TEL AVIV, October 24. /TASS/. Arab nations may try to make the International Criminal Court (ICC) launch a probe against Israel over civilian deaths in Palestine, the Jerusalem Post newspaper writes.
According to the paper, "as the conflict extends, there will be a rising tide of demands by the human rights community and many Arab countries for culpability for so many Palestinian civilian deaths." It means that the ICC may launch a probe against the Israel Defense Forces (IDF). Meanwhile, the paper notes that US President Joe Biden and European leaders are supporting Israel because of the crimes committed by Hamas militants and their murder of Israeli civilians. The fact could impact ICC Prosecutor Karim Khan and the court as "EU countries pay most of its budget."

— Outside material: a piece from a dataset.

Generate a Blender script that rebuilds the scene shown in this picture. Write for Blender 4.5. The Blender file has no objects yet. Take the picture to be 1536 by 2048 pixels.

The Jerusalem Post also said that the ICC had moved at slow speed in the past. The Israeli-Palestinian conflict escalated once again in 2014 but "the ICC did not even decide to proceed with a criminal probe against Israel and Hamas until almost seven years later in March 2021." Khan "mostly ignored the Israeli-Palestinian conflict in public during his first two years in office." "He takes heed of the political winds regarding where key ICC member nations think his time should be spent. This was one reason he has stayed away from the Israeli-Palestinian conflict until now," the Jerusalem Post notes.
The paper says that a ground operation in Gaza and more civilian casualties may weaken international support for Israel. "If the final scorecard shows 5, 10, or 20 times more dead Palestinian civilians versus Israeli ones, the EU, or enough of it, may back Khan taking a ‘balancing’ approach, going after both sides," the Jerusalem Post concluded.
The ICC prosecutor said in an interview with Reuters on October 12 that the court had jurisdiction over potential war crimes carried out by Hamas militants in Israel and Israelis in the Gaza Strip, even though Israel was not a member state. The court has had an ongoing investigation in the Palestinian territories into possible war crimes and crimes against humanity there since 2021, the news agency said. The current violence also falls under its mandate, Khan said, according to Reuters.